Lors d’un récent voyage professionnel à Fès, j’eus la chance et surtout l’honneur de rencontrer des maîtres artisans marocains, dans la plus pure tradition nationale.
Ce que j’y vis et vécus c’est plus de l’amertume, teintée de fatalisme, résultat d’une situation pandémique dont les retombées les moins visibles sont pour le moins dramatiques.
Au fur et à mesure de mes nombreux entretiens, et surtout des informations récoltées, ma profonde conviction que ces métiers qui fondent non seulement nos traditions mais également un pan de la marque de fabrique marocaine au niveau international, souffrent de manière dramatique.
Nonobstant les retombées économiques de l’artisanat en termes de création de richesse nationale, faisant vivre des millions de ménages, le drame vécu de ces détenteurs de nos traditions ancestrales n’émeut presque personne.
Ni les autorités de tutelle censées présider à leurs destinées, ni les autorités régionales ou locales, qui ont adopté le sacro-saint principe de résilience… même si cette résilience suppose un principe de solidarité nationale hélas vite démembré face aux logiques mercantiles.
Nous le savons, à chaque situation de crise, les spéculateurs n’ont de cesse d’en profiter économiquement, en l’absence d’une vigilance et surtout d’une stratégie nationale de prévention…
J’en veux pour preuve les prix des matières premières relatives à ces savoir-faire ancestraux, multiplié plusieurs fois en moins de deux années, avec un prix de vente final souvent divisé par deux.
Sauvegarder le patrimoine artisanal requiert des actes concrets vis-à-vis de ces milliers de professionnels opérant dans le secteur, en termes de protection sociale, de régulations de l’offre et de la demande (entre autres), d’autant plus qu’ils ne commercialisent généralement pas leurs produits auprès des consommateurs finaux.
Ces différents métiers qui sont l’un des fondements de notre marocanité, sont en train de se disloquer en silence et vivent un émiettement progressif de leurs chaînes de production dans un tacite et ambiant anonymat.

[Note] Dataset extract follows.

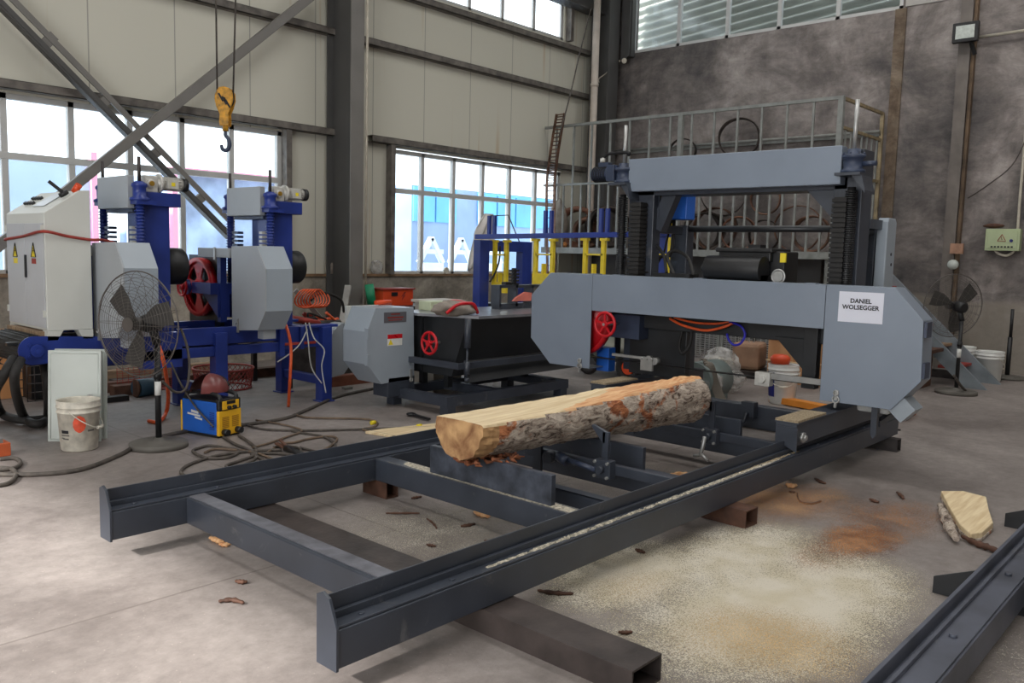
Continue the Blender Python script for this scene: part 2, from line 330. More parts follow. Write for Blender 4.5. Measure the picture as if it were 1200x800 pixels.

Signalons que ces métiers sont classés par la Maison de l’Artisan, établissement public en charge de la promotion des produits de l’artisanat du Maroc, selon une dizaine de catégories : arts de la terre, du cuir, du bois, du textile, du métal, de la bijouterie, du bien-être, de la vannerie et autres.
C’est dire l’hétérogénéité de ces métiers qui peinent de nos jours à trouver des compétences humaines prêtes à prendre la relève, d’autant plus que la formation nationale en la matière est défaillante.
Dans une, deux ou trois décennies, un salon marocain à l’international où nos produits courants seraient de l’histoire ancienne, sera vraisemblablement une réalité si nos décideurs ne prennent pas conscience de cette faillite humaine, sociale et économique qui est en cours ; une faillite dont le temps est le meilleur des alliés.